Real Estate & Housing

Has China’s property market reached the bottom?

Skyscrapers and scaffolding

China’s leadership has moved aggressively in recent weeks to support the world’s second largest economy, in part by stabilizing the housing market. Policymakers’ efforts to put a floor under property valuations may mark a turning point, according to Goldman Sachs Research.

“We are finally at an inflection point of the ongoing downward spiral in the housing market,” writes Yi Wang, who leads the China real estate team in Goldman Sachs Research. “This time is different from the previous piecemeal easing measures, in our view.”

Some $1 trillion of additional fiscal stimulus could be injected to help stabilize the housing market in the coming years, according to Goldman Sachs Research. The scale of the problem is huge: Our researchers estimate that China’s unsold inventory of housing would amount to RMB 93 trillion ($13 trillion) if it were fully built. By comparison, there will be an estimated total of about RMB 9 trillion in property sales this year.

The housing market is still in a precarious position, and much depends on the government’s follow through on support. Without intervention, Goldman Sachs Research estimates that property values may be at risk of falling by another 20% or 25%, which would drop them to about half of the peak in prices. But the government moves are positive nonetheless, and our researchers now estimate that property prices may stabilize by late 2025.

“Incremental government implementation of housing destocking will provide much better visibility for the housing market to stabilize in the coming years,” Wang writes.

What is the outlook for China’s property market?

Up to this point, government measures to heal the property market have fallen short, according to Goldman Sachs Research. It estimates that the supply of saleable housing inventory will be equal to more than two years of demand, as of the end of 2024.

Previously, the central bank had come up with measures including RMB 300 billion in lending support for state owned enterprises to buy completed but unsold housing inventory. Another RMB 4 trillion in credit was targeted to boost project completions. This has been insufficient, and there have been issues with the execution of these programs. Without additional stimulus, Wang estimates that the housing downturn could last another three years.

Now, however, there are indications that the government will follow through with enough additional fiscal stimulus to address the real estate market breakdown in the coming years.

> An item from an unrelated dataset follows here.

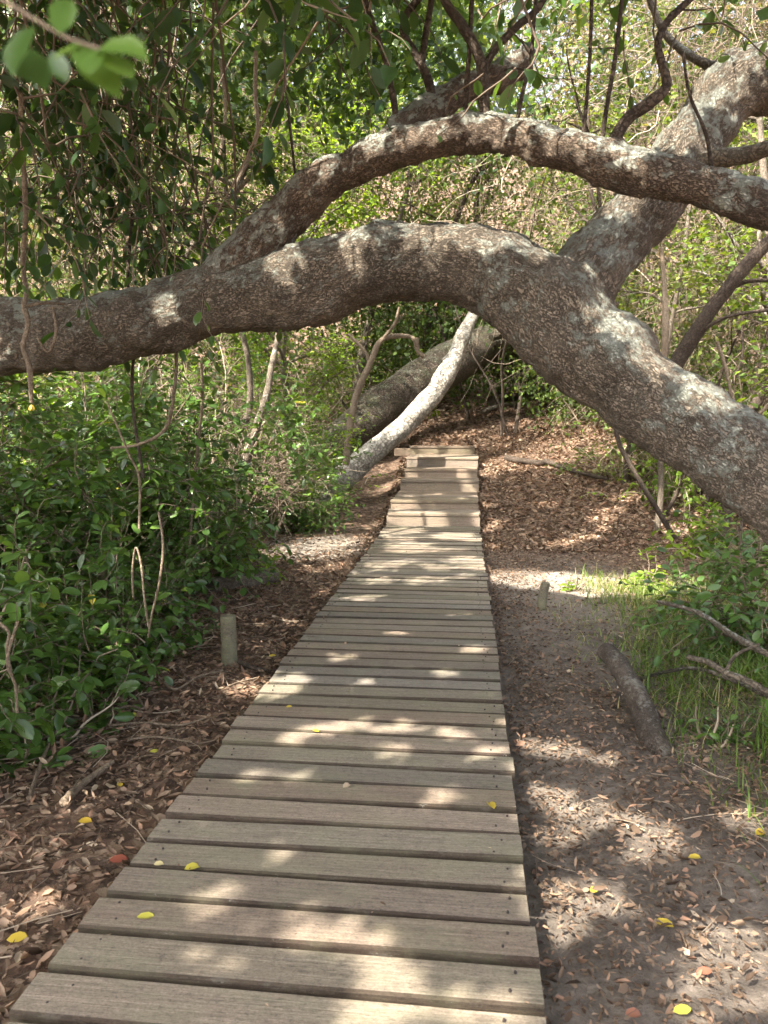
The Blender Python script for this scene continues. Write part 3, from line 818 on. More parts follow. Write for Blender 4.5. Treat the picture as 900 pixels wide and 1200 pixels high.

With around RMB 8 trillion in stimulus coming, Goldman Sachs Research expects there will be resources to reduce the saleable inventory in the primary market while also helping to clear the construction backlog and restructure debt. This amount of stimulus would also address developers’ presold but uncompleted housing units. This will be key to “boost confidence among market participants,” the team writes.

There are still risks for China’s property market

With several previous efforts to boost China’s economy having briefly raised optimism and then fallen short of expectations, Goldman Sachs Research says it will be important to monitor the level of follow-through of government stimulus measures.

It will also be critical to identify signs of a recovery in the average selling price for properties in China’s largest and most prosperous cities, where demand may find support first, Wang writes. A rebound in these places could “help boost confidence among market participants for a broader market recovery going forward,” she writes. 

Goldman Sachs Research also cautions, however, there’s no guarantee that these efforts will succeed. For example, our researchers note that there are similarities between China and Japan during its property downturn. Their case study of Tokyo real estate in 1992-93 suggests that negative demographic changes, a tough macroeconomic backdrop, and deflationary expectations can take the wind out of a property price rebound.